Abstract/Description

Cryosphere degradation in Alpine headwaters increases sediment supply, which can pose a hazard to valley bottoms only if sediments are both available for transport and effectively mobilized. Torrential systems play a crucial role in upstream-downstream sediment transfer. By re-establishing the torrent’s central role in propagating disturbances, we aim to assess a watershed’s susceptibility to transmitting sediments downstream. These processes are analyzed through sediment cascades, which characterize sediment fluxes and storage across catchment units. While sediment connectivity is often reduced to topographic parameters and fluxes are mesured by liquid flow estimations hat take little account of solid fluxes, a more comprehensive approach is required.
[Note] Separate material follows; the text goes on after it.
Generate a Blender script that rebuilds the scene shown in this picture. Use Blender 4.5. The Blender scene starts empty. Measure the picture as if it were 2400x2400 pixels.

This study proposes a susceptibility index of sediment connectivity designed to quantify the efficiency of sediment cascades in Alpine watersheds. The objective is to compare and hierarchize catchments according to their capacity to transmit sediments downstream, within a hazard-oriented perspective. The approach combines regional-scale spatial analysis with local-scale process-based investigations.

At the regional scale, a semi-automated GIS-based methodology is applied to approximately 250 watersheds in the northern French Alps. Basin-scale morphometric and hypsometric parameters are used to characterize structural predisposition to sediment transfer. At the local scale, the analysis focuses on torrential reaches subdivided into longitudinal sections corresponding to functional channel segments. Within each section, indicators describing liquid and solid flow processes are quantified within the active channel band, defined as the full-bank activity zone.

Sediment connectivity is assessed using a pixel-based accumulation framework, whereby downstream conditions result from the cumulative influence of upstream sections. Spatial variability between successive sections allows the identification of functional discontinuities in sediment transfer, distinguishing sediment storage zones from efficient transport corridors. The resulting index integrates topographic controls, sediment stock availability, cryosphere-related sediment sources, and vegetation effects.

By explicitly restoring the role of torrential systems in controlling sediment cascade efficiency, this approach provides a quantitative and spatially explicit tool for assessing watershed susceptibility to upstream-to-downstream sediment transfer in Alpine environments.